Presidential second terms are times when it is sometimes possible to do things that are kryptonite for reelection chances. President Obama did the right thing by recognizing this opportunity at the first available moment: his acceptance speech on election night. He was right. National action mitigating greenhouse gas emissions should be Job Two, right after the most recent fiscal crisis is at least in its pajamas. In his inauguration speech, he gave additional hope that climate change would indeed be toward the top of his agenda.

Now, three months after Hurricane Sandy struck, the Northeast is still reeling from the damage. Sandy might wind up being one of the costliest storms in U.S. history. Not coincidentally, it also relit the pilot on public discourse about climate change. Meteorologists and climate scientists resist fiercely any temptation to attribute any specific event to climate change, but they are also quick to point out that storms like this one may not be once-in-a-century events any more, and even a single generation may now see several such disasters.

But one hurricane anecdote is a poor substitute for convincing evidence. For that, readers may consult the National Oceanic and Atmospheric Administration's Billion Dollar Weather/Climate Disasters webpage, which shows a generally rising trend in terms of number of events between 1980 and 2011 in the United States. Severe storms and tropical cyclones accounted for over 55 percent of these events, and nearly 60 percent of the inflation-adjusted damages. Elsewhere in the world the status quo is just as sobering; the Association of British Insurers (ABI), for example, estimated the financial impacts of climate change by looking under some very specific lampposts: inland floods in Great Britain induced by precipitation, winter windstorms in the UK, and typhoons in China. ABI concluded that insured flood losses on 100-year storms in Great Britain could rise by 30 percent, and insured losses resulting from typhoons in China could rise by 32 percent as a result of climate change. [1]

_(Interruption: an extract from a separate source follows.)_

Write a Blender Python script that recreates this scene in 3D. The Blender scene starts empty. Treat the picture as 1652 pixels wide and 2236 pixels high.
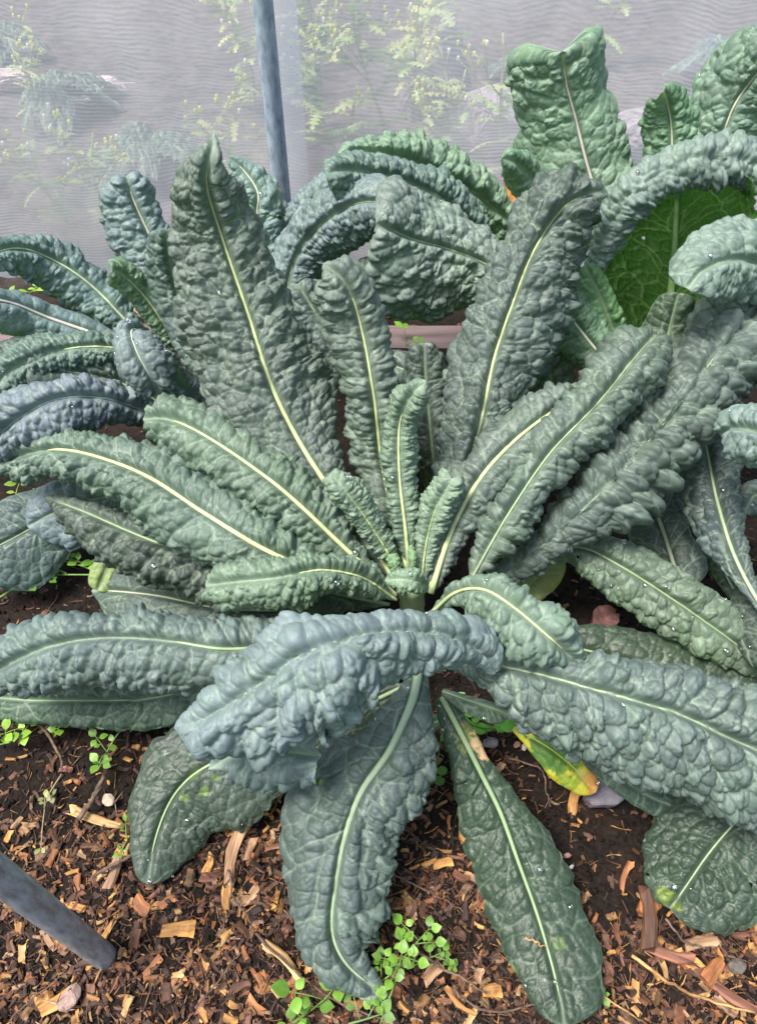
import bpy, math, random
import numpy as np
from mathutils import Vector, Matrix
random.seed(7)
S = bpy.context.scene
COL = S.collection
R = math.radians

# ------------------------------------------------------------------ camera
H = 1.30                      # eye height above the soil
PITCH = R(49.4)
FPX = 1670.0                  # focal length in units of a 1652 x 2236 picture
cam_d = bpy.data.cameras.new("camera")
cam = bpy.data.objects.new("camera", cam_d); COL.objects.link(cam)
cam.location = (0, 0, H); cam.rotation_euler = (R(90) - PITCH, 0, 0)
cam_d.sensor_fit = 'VERTICAL'; cam_d.sensor_height = 24; cam_d.lens = FPX / 2236 * 24
cam_d.clip_start = 0.02; cam_d.clip_end = 500
S.camera = cam
# ------------------------------------------------------------------ light
SUN_EL, SUN_AZ = 66, 250      # elevation, azimuth the light comes from (deg, 0 = +Y)
w = bpy.data.worlds.new("World"); S.world = w; w.use_nodes = True
nt = w.node_tree; bg = nt.nodes["Background"]
sky = nt.nodes.new("ShaderNodeTexSky"); sky.sky_type = 'NISHITA'; sky.sun_disc = False
sky.sun_elevation = R(SUN_EL); sky.sun_rotation = R(SUN_AZ)
sky.air_density = 1.6; sky.dust_density = 4.0; sky.ozone_density = 1.0
nt.links.new(sky.outputs[0], bg.inputs[0]); bg.inputs[1].default_value = 0.11
sd = bpy.data.lights.new("sun", 'SUN'); sd.energy = 2.9; sd.angle = R(20); sd.color = (1.0, 0.96, 0.9)
so = bpy.data.objects.new("sun", sd); COL.objects.link(so)
az = R(SUN_AZ)
sdir = Vector((math.sin(az) * math.cos(R(SUN_EL)), math.cos(az) * math.cos(R(SUN_EL)), math.sin(R(SUN_EL))))
so.rotation_euler = sdir.to_track_quat('Z', 'Y').to_euler()
S.view_settings.view_transform = 'Standard'; S.view_settings.look = 'None'
S.view_settings.exposure = 1.16; S.view_settings.gamma = 1
S.cycles.max_bounces = 8; S.cycles.transparent_max_bounces = 12; S.cycles.transmission_bounces = 6
S.cycles.caustics_refractive = True; S.cycles.caustics_reflective = False
S.cycles.use_denoising = True

# ------------------------------------------------------------------ maths
SP, CP = math.sin(PITCH), math.cos(PITCH)
CAM = np.array([0, 0, H])
def ray(u, v):
    xc, yc = (u - 826) / FPX, (1118 - v) / FPX
    return np.array([xc, yc * SP + CP, yc * CP - SP])     # unit depth along the view
def depth_of(u, v, k):
    r = ray(u, v)
    return k / r[1] if k > 1.0 else (H - k) / -r[2]       # k <= 1: height above soil; k > 1: distance Y
def P3(u, v, k=0.0):
    return CAM + ray(u, v) * depth_of(u, v, k)
def hsh(ix, iy, s):
    ix = np.asarray(ix).astype(np.int64); iy = np.asarray(iy).astype(np.int64)
    n = (ix * 374761393 + iy * 668265263 + int(s) * 1442695041) & 0xffffffff
    n = ((n ^ (n >> 13)) * 1274126177) & 0xffffffff
    n = ((n ^ (n >> 16)) * 2246822519) & 0xffffffff
    n = n ^ (n >> 15)
    return (n & 0xffffff) / float(0x1000000)
def vnoise(x, y, s=0):
    ix = np.floor(x); iy = np.floor(y); fx = x - ix; fy = y - iy
    fx = fx * fx * (3 - 2 * fx); fy = fy * fy * (3 - 2 * fy)
    a = hsh(ix, iy, s); b = hsh(ix + 1, iy, s); c = hsh(ix, iy + 1, s); d = hsh(ix + 1, iy + 1, s)
    return (a + (b - a) * fx + (c - a) * fy + (a - b - c + d) * fx * fy) * 2 - 1
def fbm(x, y, s=0, o=3):
    r = 0; a = 1; t = 0
    for i in range(o):
        r = r + a * vnoise(x * 2 ** i, y * 2 ** i, s + i * 17); t += a; a *= .5
    return r / t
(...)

The danger signs are clear. Yet for years, climate change has been off limits for federal policymakers, who have been rendered nearly catatonic by the idea -- which, by the way, is unproven -- that dealing with climate change or any environmental problem would be too costly for a delicate economy. While it does often take work and investment to mitigate or eliminate environmental problems, this kind of work and investment pays off economically as well as socially, not to mention financially. A report from Deutsche Bank showed in 2010 that a portfolio with a heavier allocation to climate change would have outperformed a benchmark portfolio over the previous five years, indicating that climate as an investment was "not merely an investment sector that may hold future promise; it is a sector that has already delivered and is continuing to deliver."[2] Moreover, not fixing the problem is quite likely in the end to cost considerably more than addressing it, particularly now, while there is still time for us to avert even greater damage.

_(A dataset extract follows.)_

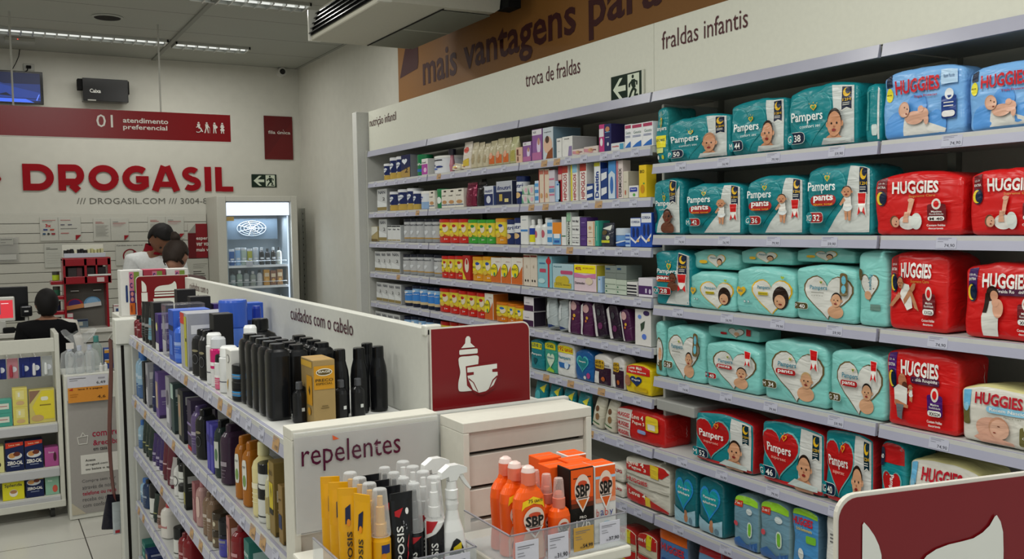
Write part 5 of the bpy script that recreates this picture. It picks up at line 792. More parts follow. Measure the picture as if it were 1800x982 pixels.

The choice we have now as a society was framed best by a 2007 report commissioned by the United Nations Commission on Sustainable Development titled "Confronting Climate Change: Avoiding the Unmanageable and Managing the Unavoidable." The problem we have, and have always had in climate change, is that those who make the investments to avoid the unmanageable are often the ancestors of those who have to manage the unavoidable. The United States, perhaps more than other societies, has become addicted to instant gratification. The cost of that addiction in federal policy is that it has become increasingly difficult to address long-term problems.

There will not be a million opportunities to avoid the worst of climate change. Greenhouse gases (GHGs) persist in the atmosphere for a long time -- around 100 years for carbon dioxide, the most pervasive of the GHGs emitted by human activity, and tens of thousands of years for some others, including perfluorocarbons and sulfur hexafluoride. Once we put those gases into the atmosphere, they will continue to affect the climate for generations. Appealing to intergenerational altruism has not proved to be a remarkably effective strategy in public policy. But geography may present some opportunities. If we overlay the electoral-vote map of 2012 with NOAA's map of the incidence of billion-dollar weather disasters, the overlap is noteworthy: 20 percent of the damage of those disasters occurred in the seven states with the highest disaster incidence, but those states account for 20 percent of the U.S. population. Every single one of them went for Gov. Romney in the presidential election.

Once climate change was not an issue that divided politicians by party, but it is now. But it may not be that way forever. Climate probably wasn't a terribly decisive factor in the 2012 election, but the greater the impacts, the more likely it is to become one in future elections. The map of weather disasters thus spells opportunity for the party most willing to step up to the plate and tackle greenhouse gas emissions in a way that has some impact in the real world. The more people are affected by climate change, the harder it becomes to deny it.

But even if that were not the case, we simply have to start making a dent in our contribution to this problem, which is already affecting us and can drastically change the lives of our progeny. Fiscal debates will probably become increasingly difficult, but even if the worst happens and U.S. debt is downgraded, the impact of it probably won't last for thousands of years. We will have numerous opportunities to get our economics right. But nature, unlike governments, doesn't pass out bailouts. The climate cliff may be farther from our current position than any fiscal precipice, but once we start down the road toward it, there will be no turning back.

[1] Association of British Insurers, "The Financial Risks of Climate Change," ABI Research paper No. 19, 2009.

[2] DB Climate Change Advisors, Deutsche Bank Group, "Investing in Climate Change 2010: A Strategic Asset Allocation Perspective," January 2010.